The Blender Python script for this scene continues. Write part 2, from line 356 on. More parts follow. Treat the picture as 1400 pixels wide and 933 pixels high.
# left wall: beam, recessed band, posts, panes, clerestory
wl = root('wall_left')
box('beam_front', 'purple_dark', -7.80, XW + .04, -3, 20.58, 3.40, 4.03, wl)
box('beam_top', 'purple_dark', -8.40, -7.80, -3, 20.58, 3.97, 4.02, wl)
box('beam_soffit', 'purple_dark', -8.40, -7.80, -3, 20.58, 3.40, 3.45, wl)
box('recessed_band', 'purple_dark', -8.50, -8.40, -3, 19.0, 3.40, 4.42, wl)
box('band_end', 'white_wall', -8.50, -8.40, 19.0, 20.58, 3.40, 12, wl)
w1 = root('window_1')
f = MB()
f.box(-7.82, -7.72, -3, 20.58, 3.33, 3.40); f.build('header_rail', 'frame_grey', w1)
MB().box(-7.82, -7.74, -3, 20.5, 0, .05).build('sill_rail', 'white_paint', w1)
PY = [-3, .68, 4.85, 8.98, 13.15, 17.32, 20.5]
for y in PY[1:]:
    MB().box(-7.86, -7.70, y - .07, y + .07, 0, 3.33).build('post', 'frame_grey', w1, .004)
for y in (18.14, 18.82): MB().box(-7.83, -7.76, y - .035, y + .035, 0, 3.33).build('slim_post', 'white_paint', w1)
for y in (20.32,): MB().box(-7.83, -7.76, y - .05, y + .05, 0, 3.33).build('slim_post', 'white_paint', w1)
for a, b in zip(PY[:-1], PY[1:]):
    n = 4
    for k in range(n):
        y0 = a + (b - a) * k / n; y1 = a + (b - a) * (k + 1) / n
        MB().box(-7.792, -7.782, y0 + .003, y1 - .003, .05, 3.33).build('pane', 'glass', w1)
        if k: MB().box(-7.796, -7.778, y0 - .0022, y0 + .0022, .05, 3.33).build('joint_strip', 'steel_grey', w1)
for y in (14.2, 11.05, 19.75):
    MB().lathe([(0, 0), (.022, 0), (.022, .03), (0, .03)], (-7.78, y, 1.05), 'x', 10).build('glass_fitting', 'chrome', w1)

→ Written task
Reproduce the data in its entirety, matching each character.

→ Correct output
The Blender Python script for this scene continues. Write part 2, from line 356 on. More parts follow. Treat the picture as 1400 pixels wide and 933 pixels high.
# left wall: beam, recessed band, posts, panes, clerestory
wl = root('wall_left')
box('beam_front', 'purple_dark', -7.80, XW + .04, -3, 20.58, 3.40, 4.03, wl)
box('beam_top', 'purple_dark', -8.40, -7.80, -3, 20.58, 3.97, 4.02, wl)
box('beam_soffit', 'purple_dark', -8.40, -7.80, -3, 20.58, 3.40, 3.45, wl)
box('recessed_band', 'purple_dark', -8.50, -8.40, -3, 19.0, 3.40, 4.42, wl)
box('band_end', 'white_wall', -8.50, -8.40, 19.0, 20.58, 3.40, 12, wl)
w1 = root('window_1')
f = MB()
f.box(-7.82, -7.72, -3, 20.58, 3.33, 3.40); f.build('header_rail', 'frame_grey', w1)
MB().box(-7.82, -7.74, -3, 20.5, 0, .05).build('sill_rail', 'white_paint', w1)
PY = [-3, .68, 4.85, 8.98, 13.15, 17.32, 20.5]
for y in PY[1:]:
    MB().box(-7.86, -7.70, y - .07, y + .07, 0, 3.33).build('post', 'frame_grey', w1, .004)
for y in (18.14, 18.82): MB().box(-7.83, -7.76, y - .035, y + .035, 0, 3.33).build('slim_post', 'white_paint', w1)
for y in (20.32,): MB().box(-7.83, -7.76, y - .05, y + .05, 0, 3.33).build('slim_post', 'white_paint', w1)
for a, b in zip(PY[:-1], PY[1:]):
    n = 4
    for k in range(n):
        y0 = a + (b - a) * k / n; y1 = a + (b - a) * (k + 1) / n
        MB().box(-7.792, -7.782, y0 + .003, y1 - .003, .05, 3.33).build('pane', 'glass', w1)
        if k: MB().box(-7.796, -7.778, y0 - .0022, y0 + .0022, .05, 3.33).build('joint_strip', 'steel_grey', w1)
for y in (14.2, 11.05, 19.75):
    MB().lathe([(0, 0), (.022, 0), (.022, .03), (0, .03)], (-7.78, y, 1.05), 'x', 10).build('glass_fitting', 'chrome', w1)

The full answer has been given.